初めてのタイヤ無交換に、後半スティントを担当した蒲生は「一度もやったことがなかったので不安もあった」と胸中を明かした。しかし、その作戦は冒険ではなかった。溝田監督はブリヂストンに、事前に「無交換でいきたい」という思いを伝えていた。
ブリヂストンからは「土曜日の公式練習を見て決めましょう」と言われていたが、ウエットパッチが残るコースコンディションでは、それを判断することができなかった。それでも諦めず、決勝前のウォームアップ20分間で再度確認する。「左フロントはちょっと厳しいかもしれない」というのがブリヂストンからの答えだったが、黒澤のセーブドライビングがそれを可能にしたのだ。

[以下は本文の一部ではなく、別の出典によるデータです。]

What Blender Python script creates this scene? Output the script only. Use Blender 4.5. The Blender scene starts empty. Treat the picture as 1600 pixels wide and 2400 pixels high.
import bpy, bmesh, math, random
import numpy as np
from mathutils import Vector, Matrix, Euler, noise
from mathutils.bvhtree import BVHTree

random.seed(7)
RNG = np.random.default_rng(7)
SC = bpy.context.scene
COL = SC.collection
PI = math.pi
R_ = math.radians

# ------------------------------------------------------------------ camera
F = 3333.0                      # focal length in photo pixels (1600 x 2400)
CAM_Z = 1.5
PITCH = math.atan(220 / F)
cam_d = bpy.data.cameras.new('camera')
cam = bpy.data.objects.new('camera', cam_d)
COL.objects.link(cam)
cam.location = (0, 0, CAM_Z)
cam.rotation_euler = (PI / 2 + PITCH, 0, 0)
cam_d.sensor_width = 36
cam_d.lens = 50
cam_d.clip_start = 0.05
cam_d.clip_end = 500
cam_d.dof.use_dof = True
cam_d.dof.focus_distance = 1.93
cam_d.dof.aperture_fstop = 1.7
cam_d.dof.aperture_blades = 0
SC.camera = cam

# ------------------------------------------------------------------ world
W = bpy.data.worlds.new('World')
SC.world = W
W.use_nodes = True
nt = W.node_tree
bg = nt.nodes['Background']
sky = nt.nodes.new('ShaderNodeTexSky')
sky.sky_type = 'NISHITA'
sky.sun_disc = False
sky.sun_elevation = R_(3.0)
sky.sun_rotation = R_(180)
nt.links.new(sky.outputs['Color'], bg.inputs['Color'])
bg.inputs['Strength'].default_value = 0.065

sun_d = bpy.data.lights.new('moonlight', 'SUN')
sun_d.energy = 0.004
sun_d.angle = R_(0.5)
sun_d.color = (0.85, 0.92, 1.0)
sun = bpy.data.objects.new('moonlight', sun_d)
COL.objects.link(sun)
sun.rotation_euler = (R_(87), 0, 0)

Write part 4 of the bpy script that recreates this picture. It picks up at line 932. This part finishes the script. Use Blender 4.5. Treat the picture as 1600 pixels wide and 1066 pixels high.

シーズンをとおして2勝し、しかし2戦でノーポイントだった55号車の今季は、65号車の昨季の結果に似ていた。それを経験していた65号車は、ここまで表彰台が一度もなく目立つことはなかったが、最後の“攻め”でチャンピオンに輝いた。65号車はタイヤ無交換作戦でもてぎ戦を支配したが、それ以前からシーズンを支配し続けていたと言える。
蒲生がトップでチェッカーを受けると、チーム結成6年目の悲願達成に、サインガードにいた黒澤は泣き崩れた。いつも冷静な蒲生は、サーキットで涙を見せることはなかったが、「今晩ひとりになったら泣きますよ、たぶん」と笑顔を見せた。